Would I buy this book for a child I know: Yes, and in fact, I got my department chair to buy it for 60 teenagers I know. Most of them loved the book! (I'm an English teacher, in case that wasn't clear from my book obsession.)


*spoiler alert!


In his novel The Absolutely True Diary of a Part-Time Indian, Sherman Alexie closes on the Spokane Indian Reservation’s basketball court, with a friendly game between Junior, the novel's protagonist, and his friend Rowdy. This reunion should provide a happy ending, a physical and emotional homecoming that the typical YA home-away-home structure usually allows for, but instead I was left with a sense of eternal wonder about the infinite possibilities that remain before Junior, and, well, all of us. I really dug this, but I am not sure if KIDS would be comforted by it, or even understand it. 

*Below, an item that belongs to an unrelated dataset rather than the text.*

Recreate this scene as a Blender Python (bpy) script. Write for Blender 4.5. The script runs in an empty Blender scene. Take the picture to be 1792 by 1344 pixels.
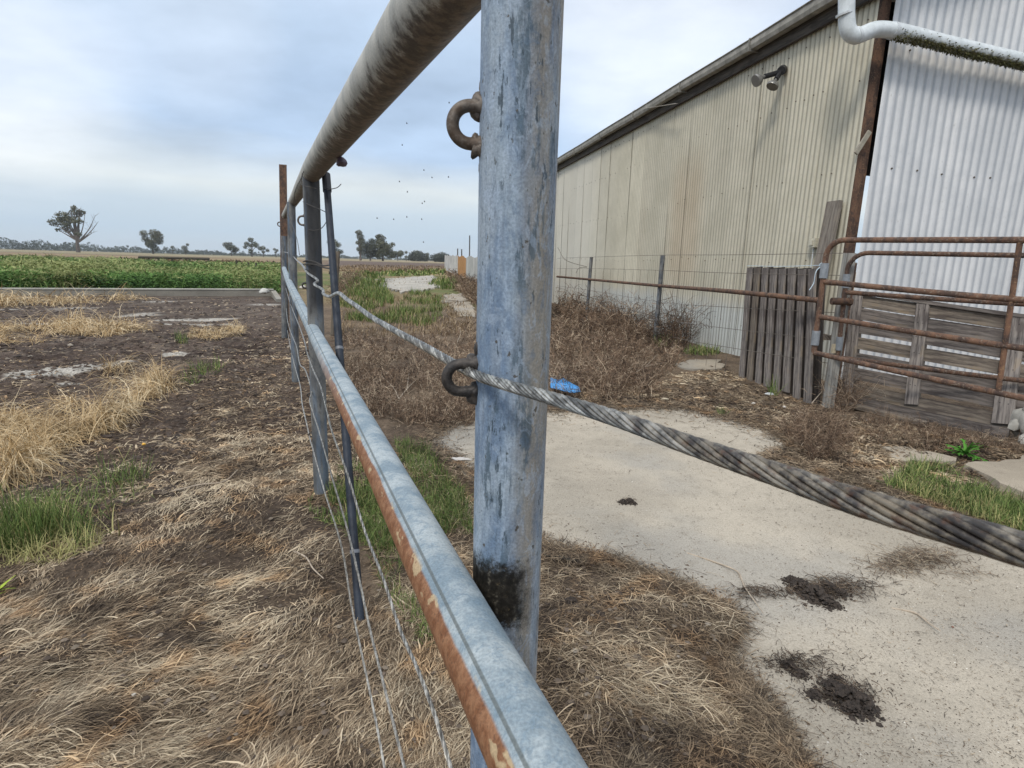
import bpy, math, random
import numpy as np

# ------------------------------------------------------------------ camera
S = bpy.context.scene
COL = S.collection
FPX, CX, CY, CAMH = 1010.0, 896.0, 672.0, 1.2
PITCH, ROLL = math.radians(11.9), math.radians(1.6)
Fv = np.array([0, math.cos(PITCH), -math.sin(PITCH)])
_r0 = np.array([1.0, 0, 0]); _u0 = np.cross(_r0, Fv)
Rv = _r0 * math.cos(ROLL) + _u0 * math.sin(ROLL)
Uv = -_r0 * math.sin(ROLL) + _u0 * math.cos(ROLL)
C0 = np.array([0, 0, CAMH])
cam = bpy.data.cameras.new('camera')
cam.sensor_width = 36.0; cam.lens = 36.0 * FPX / 1792.0
cam.clip_start = 0.02; cam.clip_end = 6000
cam.dof.use_dof = True; cam.dof.focus_distance = 1.5; cam.dof.aperture_fstop = 40
camo = bpy.data.objects.new('camera', cam); COL.objects.link(camo)
from mathutils import Matrix, Vector
camo.matrix_world = Matrix(((Rv[0], Uv[0], -Fv[0], 0), (Rv[1], Uv[1], -Fv[1], 0), (Rv[2], Uv[2], -Fv[2], CAMH), (0, 0, 0, 1)))
S.camera = camo

def ray(x, y): return Fv + Rv * ((x - CX) / FPX) - Uv * ((y - CY) / FPX)
def G(x, y, z=0.0):
    d = ray(x, y); return C0 + d * ((z - CAMH) / d[2])
def atY(x, y, Y):
    d = ray(x, y); return C0 + d * (Y / d[1])
def onP(x, y, P, u):
    n = np.array([-u[1], u[0], 0]); d = ray(x, y); return C0 + d * (((P - C0) @ n) / (d @ n))
def Gv(px, py, z=0.0):
    dx = Rv[0] * ((px - CX) / FPX) - Uv[0] * ((py - CY) / FPX) + Fv[0]
    dy = Rv[1] * ((px - CX) / FPX) - Uv[1] * ((py - CY) / FPX) + Fv[1]
    dz = Rv[2] * ((px - CX) / FPX) - Uv[2] * ((py - CY) / FPX) + Fv[2]
    t = (z - CAMH) / dz
    return dx * t, dy * t
def PX(x, y, z=0.0):
    """where a world point lies in the photo: used only to lay out the ground's zones"""
    vx, vy, vz = x, y, z - CAMH
    w = vx * Fv[0] + vy * Fv[1] + vz * Fv[2]
    ws = np.where(w > 0.05, w, 0.05)
    px = CX + FPX * (vx * Rv[0] + vy * Rv[1] + vz * Rv[2]) / ws
    py = CY - FPX * (vx * Uv[0] + vy * Uv[1] + vz * Uv[2]) / ws
    return np.where(w > 0.05, px, -9999), np.where(w > 0.05, py, 9999)

# ------------------------------------------------------------------ sky, sun, exposure
SUN_EL, SUN_AZ = math.radians(48), math.radians(-150)     # behind the camera's left shoulder, veiled by cloud
W = bpy.data.worlds.new('World'); S.world = W; W.use_nodes = True
def N(nt, t, **kw):
    n = nt.nodes.new(t)
    for k, v in kw.items():
        if k.startswith('i_'): n.inputs[k[2:].replace('_', ' ')].default_value = v
        else: setattr(n, k, v)
    return n
def ramp(nt, stops, interp='LINEAR'):
    r = nt.nodes.new('ShaderNodeValToRGB'); r.color_ramp.interpolation = interp
    e = r.color_ramp.elements
    while len(e) < len(stops): e.new(0.5)
    for i, (p, c) in enumerate(stops):
        e[i].position = p
        e[i].color = (c, c, c, 1) if isinstance(c, (int, float)) else (c[0], c[1], c[2], 1)
    return r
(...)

The mysterious air begins when Junior innocently asks if he and Rowdy will still know each other as old men. Rowdy’s answer, “Who knows anything?” leaves me in awe of the tiny, tiny fracture of life we humans occupy in our short span here on Earth. 
The lyrical narration that follows sustains this air of enigmatic uncertainty. The narrator seems to leap off the page at the very end, age by fifty years, and acknowledge that his diary has a deeper meaning:
We played until dark. We played until the streetlights lit up the court. We played until the bats swooped down at our heads. We played until the moon was huge and golden and perfect in the night sky.  
(Just as an aside, what poetry! It is clear here that this guy was a poet first. I had my students analyze just this slice of the novel along with some surrounding sentences, and man, there is enough here to write a whole essay on the human experience. Talk about effective word choice!)
The point of view is now that of an older, wiser person, retelling events from the distant, even eternal, past. Although Junior ends up at home on the reservation with his friend at the end, the aperture created by the phrase “who knows anything” leaves an open-ended, and, dare I say, very adult interpretation about what the future will bring.

That said, I love this novel, and so do my students! It's a great way to introduce the postcolonial and feminist lenses to young kids. Alexie definitely brings up stereotypes only to force us to question them. It's a fantastic book.